Cybersecurity Services
The Devices You Install Are Your Next Revenue Stream

Security integrators already own the hardware, the relationships, and the access. Here’s how to turn that into a recurring cybersecurity practice, before someone else does.
The Attack Surface You Already Own
Every device you install is a network endpoint. Every IP camera, every network video recorder (NVR), every cloud-connected door controller sits on the same network that carries your client’s business data.
An IP camera with default credentials is not a physical security device. It is an unlocked door into your client’s network.
The integrator’s unique position is this: you have the access, the system knowledge, and the client relationship. An outside Managed Security Service Provider (MSSP) or IT firm cannot replicate that combination without significant time and cost. That is your competitive moat, if you choose to use it.
The IT Buyer Has Changed
If you have noticed that your clients’ IT teams are increasingly involved in physical security procurement, you are not imagining it. Genetec’s 2025 State of Physical Security Report, based on responses from over 5,600 industry professionals, found that over 50% of end users, integrators, and consultants report that IT teams are now actively involved in physical security purchasing decisions. That means the questions have changed. It is no longer only, “Does the camera have the resolution we need?” It is now also, “What is your firmware update process? How do you handle credential management? Are these devices properly segmented from the corporate network?”
Integrators who can answer these questions fluently win the account. Those who cannot are increasingly viewed as vendors, not partners.
The MSSP Partnership Model: The Practical Entry Point
You do not need to build a Security Operations Center to get started. The most accessible path for most integrators is a structured partnership with an MSSP, an arrangement that lets you extend cybersecurity services to clients without the capital investment of building that capability in-house.
The model is straightforward:
- You own the client relationship and the installed base of devices.
- The MSSP provides the technical depth, network monitoring, vulnerability scanning, and incident response.
- You package and deliver the combined offering under your brand as a managed service.
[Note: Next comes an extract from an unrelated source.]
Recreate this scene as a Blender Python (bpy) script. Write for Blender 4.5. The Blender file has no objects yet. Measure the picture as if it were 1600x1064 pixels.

For mid-market integrators, the MSSP partnership route is more accessible, and increasingly necessary to compete for enterprise accounts where IT and physical security are evaluated together.
What to Package & Sell
The services that translate most naturally into recurring revenue, and that clients will pay for, fall into five clear categories:
- Firmware & patch management: Documented, regular updates to every device in your installed base. The liability rationale makes this a straightforward client conversation, particularly with clients who have faced insurance or compliance scrutiny.
- Network segmentation audit and remediation: Physical security devices should operate on dedicated VLANs, isolated from corporate data networks. Many existing installations do not meet this standard. Identifying and fixing that gap is a high-value, billable engagement.
- Credential hygiene: Default passwords on cameras and NVRs remain a persistent and preventable vulnerability. A managed credential service is low-complexity to deliver and high-value to clients.
- Recurring vulnerability scanning: Clients facing compliance requirements or cyber insurance renewal need documented evidence of active security management. You can provide it for the devices you manage.
- Cyber risk reporting: As insurers and IT auditors apply increasing scrutiny to physical security infrastructure, the ability to produce clean, ongoing documentation becomes a genuine competitive differentiator.
Packaged together, these services represent a recurring monthly revenue stream that is more defensible than project-based hardware sales.
The Conversation That Opens the Door
The practical starting point is having a different conversation with your existing clients, asking, “Do you know the firmware version running on every camera we installed? Do you know whether your access control panels have been patched since commissioning?”
In most cases, the answer is no. That is your opening, not as a scare tactic, but as a genuine service gap that you are uniquely positioned to close. You understand the devices in ways that a generalist IT provider simply does not. That domain expertise is the foundation of a managed cybersecurity practice built around your existing installed base.
The cybersecurity opportunity embedded in the security integrator channel is real, substantial, and time sensitive. The window is open now. The devices are already on the wall. The question is whether you manage them, or whether someone else does.